Google Analytics tracks the following acquisition types (ways in which its users reached your site):
A direct link means entering a site name directly into the browser URL. A search means doing a google search and clicking on one of the results. A referral means someone clicked on a hyperlink which got them to your site.
It is obvious that since google search is run by google, clicking on a link in the google search results can submit the information of what clicked to the google analytic servers.
What is obvious is the other two cases (direct link and referrals). It seems to me that since these requests don't go through google, that google would have to own some software on interim TCP/IP routers for this to work.
So, my question is, how does Google Analytics manage to track referrals and direct links at the software level?
So, my question is, how does Google Analytics manage to track referrals and direct links at the software level?
If there is no referrer (accessible via http headers) it's a direct type-in. If there is a referrer and it's not from a list of known search engines or social networks it's a referrer.

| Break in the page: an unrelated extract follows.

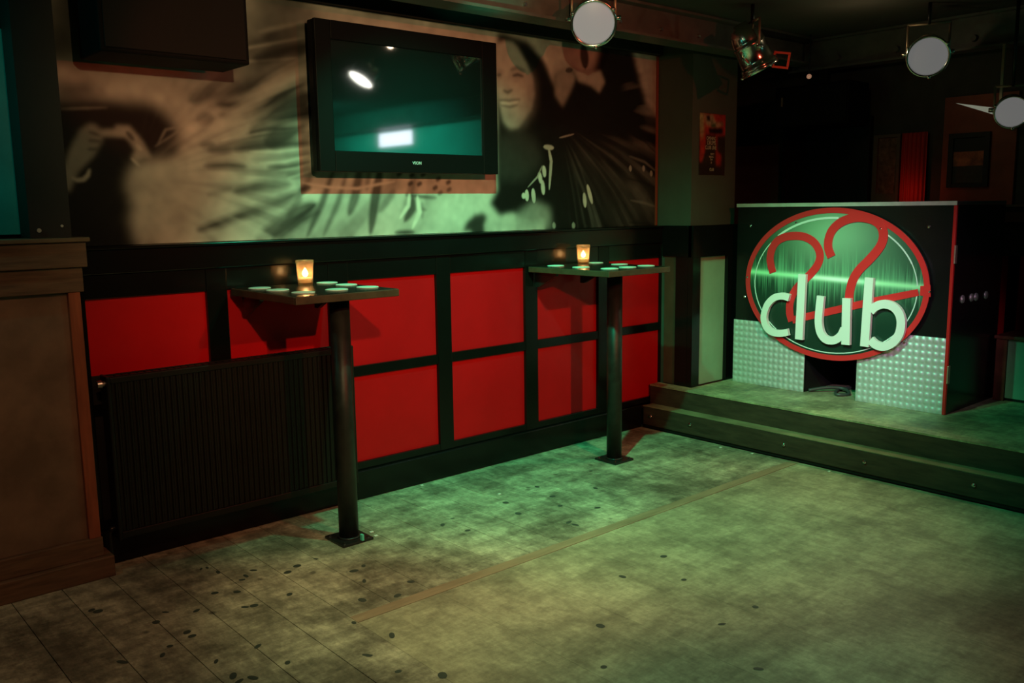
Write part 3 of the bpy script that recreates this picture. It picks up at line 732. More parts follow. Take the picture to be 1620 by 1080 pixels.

Since the referrer is accessible via javascript (via document.referrer
) (it gets it from the http headers) there is really not mystery here and they do not need to intercept traffic - source attribution works simply by way of exclusion (i.e. if it's not campaign traffic as per campaign parameters in the url it's a referrer or a direct visit).
In fact Google has a very nice flowchart to show how source attribution works. Once you realize that the referrer is public information (except for those user agent that choose not to send a referrer in the http headers) it's easy to understand how this works.